Written agreements are necessary but not sufficient. Here’s what it takes to make sure agreements are kept:
- A group needs to establish open and honest communications about agreements. “Open” means the whole truth, not just the parts that seem most socially acceptable. You don’t need to say it all up front, but if you don’t gain enuf trust eventually to be fully seen, you likely will set yourself up for problems later on.
- When unexpected issues come up, there needs to be timely communication. A regular schedule makes this more workable, so the burden of scheduling doesn’t fall on the most affected or the most committed member.
- When only a percentage of a group makes communication skills a priority, meetings are more likely to become a burden and a source of contention. There needs to be good attendance to meetings where agreements are renegotiated. Resolving challenges early on needs to be understood as keeping them from becoming dealbreakers later.
- The timing and relevance of issues needs to be considered so that members don’t feel burdened by resolving what may seem to them trivial concerns or the responsibility of a committee they didn’t choose to be part of.
IC leadership consultant Nicole Hartley Bradford states the following about community agreements:
I don’t think you want to attract people to your projects who are not actively working to shift from states of power-over. Such states on an individual level perpetuate the hierarchical models of modern culture on a group level. I think it’s reasonable and understandable to anticipate that people will break agreements, because there isn’t yet training that works widely available about how to change your mind with clarity and integrity. I discovered the hard way that it doesn’t work to expect people to be responsible, then when they aren’t, to use sideways strategies to manipulate them into being responsible. Housemates or community members are kidding themselves to think that charts, rewards and reminders, punishments and praise will result in everyone doing their part happily ever after. The intent is to empower people (including oneself) to co-create agreements that likely to work, because all parties have communicated with radical honesty, including about what resistances come up. The wisdom of resistance helps create agreements that are good enough for a first (or next) time-bound experiment.
Two group facilitators with decades of experience living in intentional community speak to one of the reasons we resist making explicit agreements or contracts:
We say relationships have been commodified when people begin to tally what they’re getting and what they are giving. This tallying influences behavior as people attempt to buy favor or favors with their words and actions. When our thoughts about how to engage with a partner, neighbor, or coworker revolve around what we will get out of that engagement, or what that person is worth to us, we’ve lost our way in terms of connection. This leads to conflict and some really bad decisions, in part because we are really bad at tallying. Whether it’s doing dishes or a community maintaining common property, people generally overestimate their own contributions (which they see easily) and underestimate the contributions of others (which are less visible). This leaves almost everyone feeling like they are getting a bad deal. (Ludwig & Gimnig, 2020, p. 124)

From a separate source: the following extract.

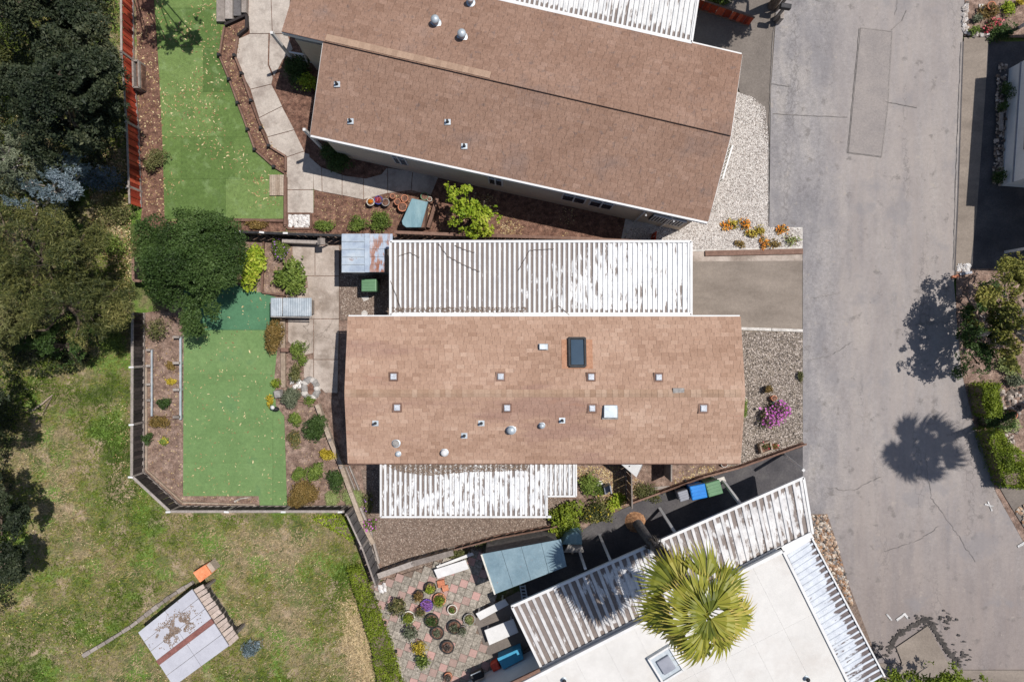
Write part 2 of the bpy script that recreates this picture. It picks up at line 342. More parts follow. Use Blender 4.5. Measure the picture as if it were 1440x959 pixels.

Community minded people typically agree with these facilitators that what matters most in community is human connection. The importance of written agreements and contracts is that they can (a) help us carry on through the inevitable times that connection is strained, (b) mediate a mismatch in reciprocity style, and (c) protect unsuspecting idealists from people who can convince others (and maybe even themselves) that they are givers when they are acting more consistently as takers (i.e., “agreeable takers”).
Reference for quote: Ludwig, Y., & Gimnig, K. (2020). The cooperative culture handbook. Foundation for Intentional Community.